▶ **What is asked**: Identify each line in the records below that contains the word "Python", and copy it.

▶ **Records supplied**:
========================

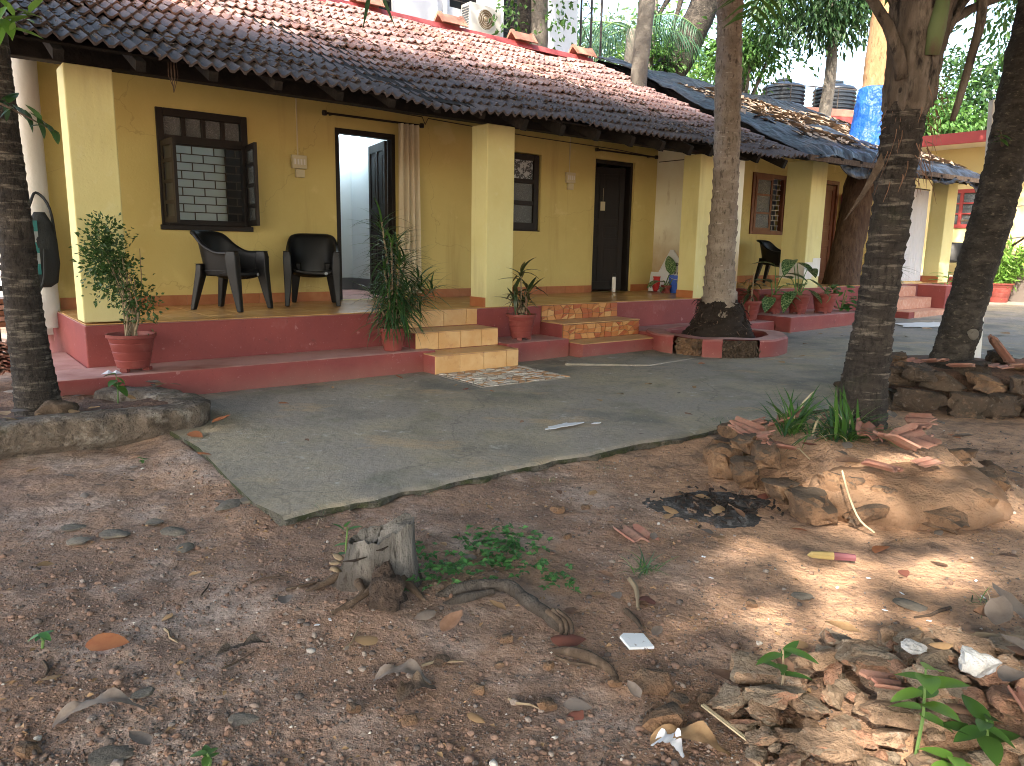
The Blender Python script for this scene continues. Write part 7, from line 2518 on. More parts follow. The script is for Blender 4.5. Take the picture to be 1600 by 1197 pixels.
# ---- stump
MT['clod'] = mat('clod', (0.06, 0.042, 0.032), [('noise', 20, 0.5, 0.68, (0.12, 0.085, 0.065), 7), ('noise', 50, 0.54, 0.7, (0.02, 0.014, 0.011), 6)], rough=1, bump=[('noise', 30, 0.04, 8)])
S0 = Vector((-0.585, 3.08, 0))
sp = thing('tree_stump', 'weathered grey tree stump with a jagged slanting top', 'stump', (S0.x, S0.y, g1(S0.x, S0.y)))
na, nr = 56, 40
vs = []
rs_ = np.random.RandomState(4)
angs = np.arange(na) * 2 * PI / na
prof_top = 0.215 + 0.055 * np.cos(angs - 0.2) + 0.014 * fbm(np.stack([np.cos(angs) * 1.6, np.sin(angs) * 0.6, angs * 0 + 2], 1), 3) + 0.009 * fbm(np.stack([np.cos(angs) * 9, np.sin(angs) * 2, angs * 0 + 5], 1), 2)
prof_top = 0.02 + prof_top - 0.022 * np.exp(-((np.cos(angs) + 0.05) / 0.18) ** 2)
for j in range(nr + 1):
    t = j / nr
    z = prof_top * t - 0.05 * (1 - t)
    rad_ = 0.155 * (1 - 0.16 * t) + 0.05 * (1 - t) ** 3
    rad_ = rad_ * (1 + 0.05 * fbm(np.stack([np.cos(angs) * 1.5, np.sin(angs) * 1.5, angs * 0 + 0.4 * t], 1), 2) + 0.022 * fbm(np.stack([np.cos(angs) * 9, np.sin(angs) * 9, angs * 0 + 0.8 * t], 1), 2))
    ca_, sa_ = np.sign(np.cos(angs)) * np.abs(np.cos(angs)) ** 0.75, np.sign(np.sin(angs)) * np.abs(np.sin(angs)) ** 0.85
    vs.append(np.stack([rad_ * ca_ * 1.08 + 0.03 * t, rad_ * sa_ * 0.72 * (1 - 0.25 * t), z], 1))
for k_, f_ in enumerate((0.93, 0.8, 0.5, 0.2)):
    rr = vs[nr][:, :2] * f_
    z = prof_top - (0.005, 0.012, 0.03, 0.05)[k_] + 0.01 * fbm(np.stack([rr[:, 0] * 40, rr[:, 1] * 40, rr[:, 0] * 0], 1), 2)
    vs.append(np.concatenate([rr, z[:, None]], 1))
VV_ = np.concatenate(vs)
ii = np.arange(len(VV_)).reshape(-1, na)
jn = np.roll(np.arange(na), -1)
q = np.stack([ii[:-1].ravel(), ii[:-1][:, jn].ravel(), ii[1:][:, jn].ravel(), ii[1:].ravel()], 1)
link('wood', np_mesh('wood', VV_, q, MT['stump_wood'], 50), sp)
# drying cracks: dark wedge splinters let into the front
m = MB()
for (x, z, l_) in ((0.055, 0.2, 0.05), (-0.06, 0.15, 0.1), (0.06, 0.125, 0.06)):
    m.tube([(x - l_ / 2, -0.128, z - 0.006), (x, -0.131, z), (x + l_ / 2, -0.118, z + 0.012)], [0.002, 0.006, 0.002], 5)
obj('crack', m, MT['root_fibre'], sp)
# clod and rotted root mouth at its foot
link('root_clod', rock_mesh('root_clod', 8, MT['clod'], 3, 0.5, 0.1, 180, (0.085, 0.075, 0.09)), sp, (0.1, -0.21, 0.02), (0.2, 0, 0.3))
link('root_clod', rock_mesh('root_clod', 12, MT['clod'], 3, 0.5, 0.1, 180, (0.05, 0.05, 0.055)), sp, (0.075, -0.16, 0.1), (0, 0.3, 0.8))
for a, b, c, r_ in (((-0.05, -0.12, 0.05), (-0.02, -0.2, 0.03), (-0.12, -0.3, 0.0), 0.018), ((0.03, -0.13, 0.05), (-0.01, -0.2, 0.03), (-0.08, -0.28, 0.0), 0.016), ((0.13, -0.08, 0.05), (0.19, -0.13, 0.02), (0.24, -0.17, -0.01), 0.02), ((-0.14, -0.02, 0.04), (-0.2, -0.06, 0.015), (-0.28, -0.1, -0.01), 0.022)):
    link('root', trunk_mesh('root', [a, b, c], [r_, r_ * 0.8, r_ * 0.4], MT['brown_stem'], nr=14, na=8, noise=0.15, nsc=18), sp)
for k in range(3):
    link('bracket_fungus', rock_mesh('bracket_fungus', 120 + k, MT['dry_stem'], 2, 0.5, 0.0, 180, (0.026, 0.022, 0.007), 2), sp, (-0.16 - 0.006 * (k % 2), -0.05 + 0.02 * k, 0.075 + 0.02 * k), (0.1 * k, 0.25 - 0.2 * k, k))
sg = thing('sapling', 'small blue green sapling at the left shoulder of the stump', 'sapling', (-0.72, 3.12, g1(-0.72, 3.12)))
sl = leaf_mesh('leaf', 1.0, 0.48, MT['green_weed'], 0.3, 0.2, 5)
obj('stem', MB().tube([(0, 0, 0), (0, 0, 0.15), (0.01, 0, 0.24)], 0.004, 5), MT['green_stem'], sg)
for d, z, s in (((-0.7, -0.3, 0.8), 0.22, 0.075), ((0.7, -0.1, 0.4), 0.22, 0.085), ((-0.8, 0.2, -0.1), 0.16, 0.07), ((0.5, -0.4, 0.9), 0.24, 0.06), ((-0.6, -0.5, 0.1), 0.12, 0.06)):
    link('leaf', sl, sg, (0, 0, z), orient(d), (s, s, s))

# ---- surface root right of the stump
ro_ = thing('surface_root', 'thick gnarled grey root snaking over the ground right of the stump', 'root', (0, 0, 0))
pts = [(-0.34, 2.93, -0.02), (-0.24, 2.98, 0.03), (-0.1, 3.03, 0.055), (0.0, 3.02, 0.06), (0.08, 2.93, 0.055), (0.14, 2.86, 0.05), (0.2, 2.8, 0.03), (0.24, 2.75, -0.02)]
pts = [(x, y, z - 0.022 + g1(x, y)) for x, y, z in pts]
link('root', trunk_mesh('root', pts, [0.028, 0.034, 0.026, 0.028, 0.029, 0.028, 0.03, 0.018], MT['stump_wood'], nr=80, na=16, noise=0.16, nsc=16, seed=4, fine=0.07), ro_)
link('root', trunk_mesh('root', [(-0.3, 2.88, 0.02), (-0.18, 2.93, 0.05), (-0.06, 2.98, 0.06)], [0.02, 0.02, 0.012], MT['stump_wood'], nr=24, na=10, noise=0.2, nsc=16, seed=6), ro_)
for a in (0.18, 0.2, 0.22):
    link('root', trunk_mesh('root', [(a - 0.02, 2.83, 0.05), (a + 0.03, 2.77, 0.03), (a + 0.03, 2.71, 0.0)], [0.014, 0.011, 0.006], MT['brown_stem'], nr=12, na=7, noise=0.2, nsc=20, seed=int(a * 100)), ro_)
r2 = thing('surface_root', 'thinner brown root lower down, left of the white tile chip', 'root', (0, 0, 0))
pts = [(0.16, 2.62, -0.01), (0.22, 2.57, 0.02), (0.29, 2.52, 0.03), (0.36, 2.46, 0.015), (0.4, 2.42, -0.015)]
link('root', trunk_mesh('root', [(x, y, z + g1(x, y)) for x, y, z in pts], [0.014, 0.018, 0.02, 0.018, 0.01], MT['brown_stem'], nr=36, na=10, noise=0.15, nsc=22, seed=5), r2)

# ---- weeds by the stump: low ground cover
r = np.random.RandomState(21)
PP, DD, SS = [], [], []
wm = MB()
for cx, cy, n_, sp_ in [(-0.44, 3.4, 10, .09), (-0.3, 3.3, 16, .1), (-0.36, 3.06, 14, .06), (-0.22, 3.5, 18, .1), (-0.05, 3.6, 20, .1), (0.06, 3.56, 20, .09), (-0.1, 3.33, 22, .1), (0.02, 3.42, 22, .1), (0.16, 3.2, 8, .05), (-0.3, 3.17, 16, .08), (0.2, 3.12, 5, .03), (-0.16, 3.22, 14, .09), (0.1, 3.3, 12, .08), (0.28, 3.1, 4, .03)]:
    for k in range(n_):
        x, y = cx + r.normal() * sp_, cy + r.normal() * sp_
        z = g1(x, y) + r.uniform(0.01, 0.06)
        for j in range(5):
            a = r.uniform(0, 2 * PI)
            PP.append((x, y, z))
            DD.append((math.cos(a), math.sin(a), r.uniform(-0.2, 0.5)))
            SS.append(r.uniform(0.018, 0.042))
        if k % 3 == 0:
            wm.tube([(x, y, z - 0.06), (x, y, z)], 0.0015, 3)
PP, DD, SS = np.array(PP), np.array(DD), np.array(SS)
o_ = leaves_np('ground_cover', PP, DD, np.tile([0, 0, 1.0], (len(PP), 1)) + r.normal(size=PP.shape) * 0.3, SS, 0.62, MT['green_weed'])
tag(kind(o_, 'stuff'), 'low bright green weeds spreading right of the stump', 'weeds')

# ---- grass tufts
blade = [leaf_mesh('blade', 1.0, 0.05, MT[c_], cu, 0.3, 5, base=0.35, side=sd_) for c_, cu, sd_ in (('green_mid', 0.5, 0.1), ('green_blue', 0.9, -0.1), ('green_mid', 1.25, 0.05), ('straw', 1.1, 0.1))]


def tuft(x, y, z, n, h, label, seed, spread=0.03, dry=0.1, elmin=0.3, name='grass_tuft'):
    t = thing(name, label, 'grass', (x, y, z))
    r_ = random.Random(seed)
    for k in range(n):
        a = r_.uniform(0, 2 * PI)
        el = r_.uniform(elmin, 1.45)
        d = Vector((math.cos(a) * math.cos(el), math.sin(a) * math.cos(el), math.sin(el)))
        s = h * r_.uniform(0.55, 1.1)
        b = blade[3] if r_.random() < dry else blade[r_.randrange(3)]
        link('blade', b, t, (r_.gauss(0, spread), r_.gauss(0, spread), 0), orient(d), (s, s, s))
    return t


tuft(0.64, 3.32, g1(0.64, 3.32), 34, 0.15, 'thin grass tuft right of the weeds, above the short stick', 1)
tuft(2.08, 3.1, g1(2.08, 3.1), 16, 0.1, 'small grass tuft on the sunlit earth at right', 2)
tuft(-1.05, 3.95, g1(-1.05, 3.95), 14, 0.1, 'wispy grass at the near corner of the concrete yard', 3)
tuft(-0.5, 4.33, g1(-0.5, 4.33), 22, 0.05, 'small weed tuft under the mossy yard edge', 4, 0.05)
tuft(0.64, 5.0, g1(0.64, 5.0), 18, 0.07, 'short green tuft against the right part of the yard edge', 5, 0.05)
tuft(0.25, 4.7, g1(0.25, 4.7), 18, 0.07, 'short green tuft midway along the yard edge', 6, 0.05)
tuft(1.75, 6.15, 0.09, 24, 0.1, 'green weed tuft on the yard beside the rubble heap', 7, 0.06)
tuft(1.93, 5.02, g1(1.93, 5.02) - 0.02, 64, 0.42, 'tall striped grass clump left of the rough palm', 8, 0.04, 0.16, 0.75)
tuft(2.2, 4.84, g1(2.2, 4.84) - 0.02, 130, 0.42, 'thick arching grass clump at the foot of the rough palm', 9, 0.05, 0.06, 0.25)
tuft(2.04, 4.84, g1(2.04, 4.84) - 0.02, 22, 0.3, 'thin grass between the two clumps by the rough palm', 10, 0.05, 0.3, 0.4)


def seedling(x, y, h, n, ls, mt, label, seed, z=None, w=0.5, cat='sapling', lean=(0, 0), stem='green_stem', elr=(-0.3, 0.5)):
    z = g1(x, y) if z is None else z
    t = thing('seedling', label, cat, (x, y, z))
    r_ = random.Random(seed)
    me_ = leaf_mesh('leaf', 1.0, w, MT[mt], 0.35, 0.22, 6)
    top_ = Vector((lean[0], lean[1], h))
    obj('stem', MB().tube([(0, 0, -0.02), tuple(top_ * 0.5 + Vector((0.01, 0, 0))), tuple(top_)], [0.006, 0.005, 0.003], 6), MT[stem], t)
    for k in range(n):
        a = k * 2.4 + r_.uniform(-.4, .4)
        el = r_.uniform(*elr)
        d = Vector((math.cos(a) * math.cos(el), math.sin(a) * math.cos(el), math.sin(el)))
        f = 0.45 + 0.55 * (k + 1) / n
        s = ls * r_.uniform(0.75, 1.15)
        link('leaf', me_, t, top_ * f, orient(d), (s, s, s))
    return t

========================

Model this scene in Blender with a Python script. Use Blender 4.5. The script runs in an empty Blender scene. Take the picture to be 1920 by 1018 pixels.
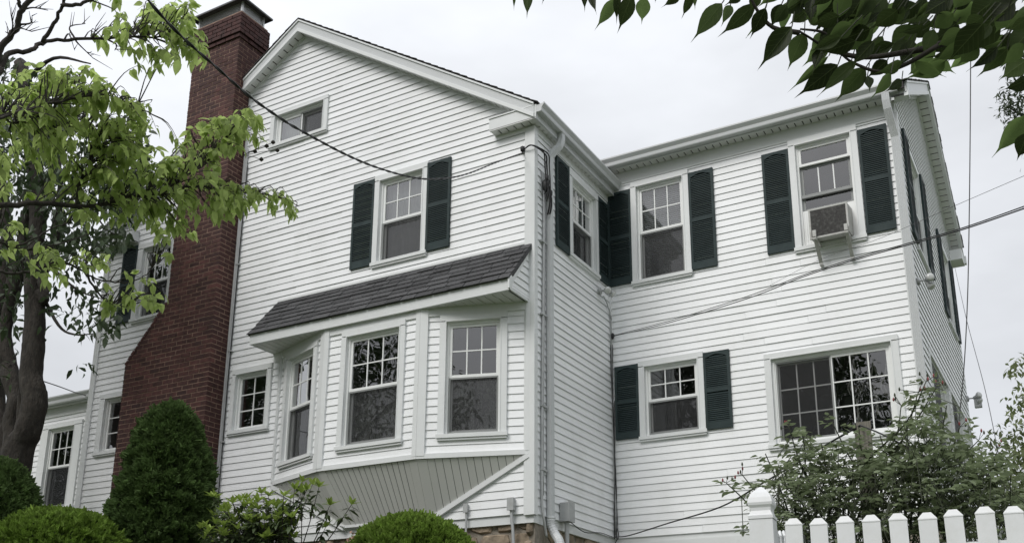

========================

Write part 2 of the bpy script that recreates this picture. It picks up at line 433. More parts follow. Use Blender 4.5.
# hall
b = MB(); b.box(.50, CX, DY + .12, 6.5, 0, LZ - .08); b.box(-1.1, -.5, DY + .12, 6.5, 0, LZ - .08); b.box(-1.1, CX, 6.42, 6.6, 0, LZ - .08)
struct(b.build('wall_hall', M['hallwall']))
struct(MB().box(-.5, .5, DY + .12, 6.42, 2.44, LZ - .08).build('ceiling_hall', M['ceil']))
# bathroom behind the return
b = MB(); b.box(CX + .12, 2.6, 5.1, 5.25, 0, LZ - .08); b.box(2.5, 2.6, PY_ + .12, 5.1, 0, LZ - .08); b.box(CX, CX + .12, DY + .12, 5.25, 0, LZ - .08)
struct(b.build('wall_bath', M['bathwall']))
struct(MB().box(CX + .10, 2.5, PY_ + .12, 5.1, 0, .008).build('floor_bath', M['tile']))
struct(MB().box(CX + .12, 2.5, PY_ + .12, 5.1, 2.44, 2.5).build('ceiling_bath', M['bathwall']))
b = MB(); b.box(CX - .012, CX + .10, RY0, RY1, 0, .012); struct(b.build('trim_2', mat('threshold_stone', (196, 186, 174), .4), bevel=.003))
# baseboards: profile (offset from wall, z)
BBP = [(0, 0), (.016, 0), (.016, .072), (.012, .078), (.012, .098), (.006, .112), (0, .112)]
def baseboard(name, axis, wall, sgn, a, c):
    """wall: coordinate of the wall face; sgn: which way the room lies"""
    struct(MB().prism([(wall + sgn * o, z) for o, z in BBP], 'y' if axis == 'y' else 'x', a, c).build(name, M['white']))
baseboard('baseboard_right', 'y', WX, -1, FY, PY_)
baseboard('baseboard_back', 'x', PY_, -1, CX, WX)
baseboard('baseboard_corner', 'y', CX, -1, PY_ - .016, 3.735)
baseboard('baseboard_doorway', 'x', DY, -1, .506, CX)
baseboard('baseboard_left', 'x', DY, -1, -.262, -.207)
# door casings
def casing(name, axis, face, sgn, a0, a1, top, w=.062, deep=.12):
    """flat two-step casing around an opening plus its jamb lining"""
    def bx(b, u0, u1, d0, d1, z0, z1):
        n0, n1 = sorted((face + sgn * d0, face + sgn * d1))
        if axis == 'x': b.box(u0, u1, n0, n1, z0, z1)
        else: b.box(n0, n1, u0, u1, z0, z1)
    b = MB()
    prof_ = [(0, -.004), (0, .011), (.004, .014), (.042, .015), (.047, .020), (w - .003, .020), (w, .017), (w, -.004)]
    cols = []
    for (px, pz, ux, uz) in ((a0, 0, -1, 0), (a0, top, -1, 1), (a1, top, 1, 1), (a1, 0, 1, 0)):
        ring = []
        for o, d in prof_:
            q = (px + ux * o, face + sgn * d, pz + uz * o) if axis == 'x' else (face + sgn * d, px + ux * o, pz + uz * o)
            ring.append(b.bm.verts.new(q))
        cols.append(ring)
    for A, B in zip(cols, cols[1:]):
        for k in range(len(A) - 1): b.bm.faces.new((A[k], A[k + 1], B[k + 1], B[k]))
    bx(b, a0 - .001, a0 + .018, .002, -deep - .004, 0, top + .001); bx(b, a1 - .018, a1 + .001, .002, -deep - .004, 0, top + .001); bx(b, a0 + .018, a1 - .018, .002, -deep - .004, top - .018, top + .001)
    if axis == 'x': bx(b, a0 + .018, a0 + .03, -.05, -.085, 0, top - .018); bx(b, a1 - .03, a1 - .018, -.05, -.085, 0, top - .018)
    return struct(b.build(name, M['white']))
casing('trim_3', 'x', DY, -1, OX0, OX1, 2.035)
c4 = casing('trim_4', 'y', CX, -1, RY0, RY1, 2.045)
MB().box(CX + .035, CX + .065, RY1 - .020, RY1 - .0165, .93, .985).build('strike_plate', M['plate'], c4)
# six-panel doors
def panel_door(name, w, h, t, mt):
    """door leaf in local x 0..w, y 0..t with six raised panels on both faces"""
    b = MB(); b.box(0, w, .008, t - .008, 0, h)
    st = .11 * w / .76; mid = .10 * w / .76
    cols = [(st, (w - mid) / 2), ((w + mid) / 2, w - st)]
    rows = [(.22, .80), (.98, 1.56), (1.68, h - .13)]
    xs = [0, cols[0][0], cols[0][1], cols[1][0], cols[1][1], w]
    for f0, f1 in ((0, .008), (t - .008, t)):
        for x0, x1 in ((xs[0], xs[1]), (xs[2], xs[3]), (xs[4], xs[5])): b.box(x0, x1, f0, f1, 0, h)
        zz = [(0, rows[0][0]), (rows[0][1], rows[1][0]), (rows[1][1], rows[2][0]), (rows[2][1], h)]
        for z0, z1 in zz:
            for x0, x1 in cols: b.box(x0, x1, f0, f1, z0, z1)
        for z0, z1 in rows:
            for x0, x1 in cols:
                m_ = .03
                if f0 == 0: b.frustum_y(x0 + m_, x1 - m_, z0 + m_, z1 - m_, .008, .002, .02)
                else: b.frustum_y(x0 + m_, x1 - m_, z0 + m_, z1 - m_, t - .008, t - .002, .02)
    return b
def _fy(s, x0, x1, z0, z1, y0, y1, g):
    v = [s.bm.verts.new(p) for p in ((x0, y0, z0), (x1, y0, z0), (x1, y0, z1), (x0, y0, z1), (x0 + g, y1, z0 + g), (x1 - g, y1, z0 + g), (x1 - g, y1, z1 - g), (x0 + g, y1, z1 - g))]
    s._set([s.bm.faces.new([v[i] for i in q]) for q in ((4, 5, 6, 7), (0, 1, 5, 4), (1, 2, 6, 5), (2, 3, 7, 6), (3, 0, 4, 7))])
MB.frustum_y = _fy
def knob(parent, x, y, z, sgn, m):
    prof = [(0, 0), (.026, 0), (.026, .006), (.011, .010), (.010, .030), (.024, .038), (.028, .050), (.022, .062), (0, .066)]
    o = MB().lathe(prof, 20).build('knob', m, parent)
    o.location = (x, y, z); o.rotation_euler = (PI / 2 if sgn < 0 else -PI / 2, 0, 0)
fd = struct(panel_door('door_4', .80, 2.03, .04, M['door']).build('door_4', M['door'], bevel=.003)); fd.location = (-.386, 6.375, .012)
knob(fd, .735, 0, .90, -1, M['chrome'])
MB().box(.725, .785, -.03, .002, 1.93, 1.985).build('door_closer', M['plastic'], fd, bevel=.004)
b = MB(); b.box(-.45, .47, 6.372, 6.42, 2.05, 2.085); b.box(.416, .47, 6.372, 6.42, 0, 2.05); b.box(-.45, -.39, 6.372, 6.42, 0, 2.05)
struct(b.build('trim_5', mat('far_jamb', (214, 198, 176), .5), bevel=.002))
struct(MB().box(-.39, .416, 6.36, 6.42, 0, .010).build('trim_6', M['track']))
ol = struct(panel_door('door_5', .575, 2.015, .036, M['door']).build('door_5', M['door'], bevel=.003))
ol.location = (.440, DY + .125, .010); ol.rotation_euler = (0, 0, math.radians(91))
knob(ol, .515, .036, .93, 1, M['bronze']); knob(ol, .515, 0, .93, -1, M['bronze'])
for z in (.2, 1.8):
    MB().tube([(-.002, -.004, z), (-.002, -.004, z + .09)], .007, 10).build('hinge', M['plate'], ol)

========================

▶ **Finished task**:
The Blender Python script for this scene continues. Write part 7, from line 2518 on. More parts follow. The script is for Blender 4.5. Take the picture to be 1600 by 1197 pixels.
Model this scene in Blender with a Python script. Use Blender 4.5. The script runs in an empty Blender scene. Take the picture to be 1920 by 1018 pixels.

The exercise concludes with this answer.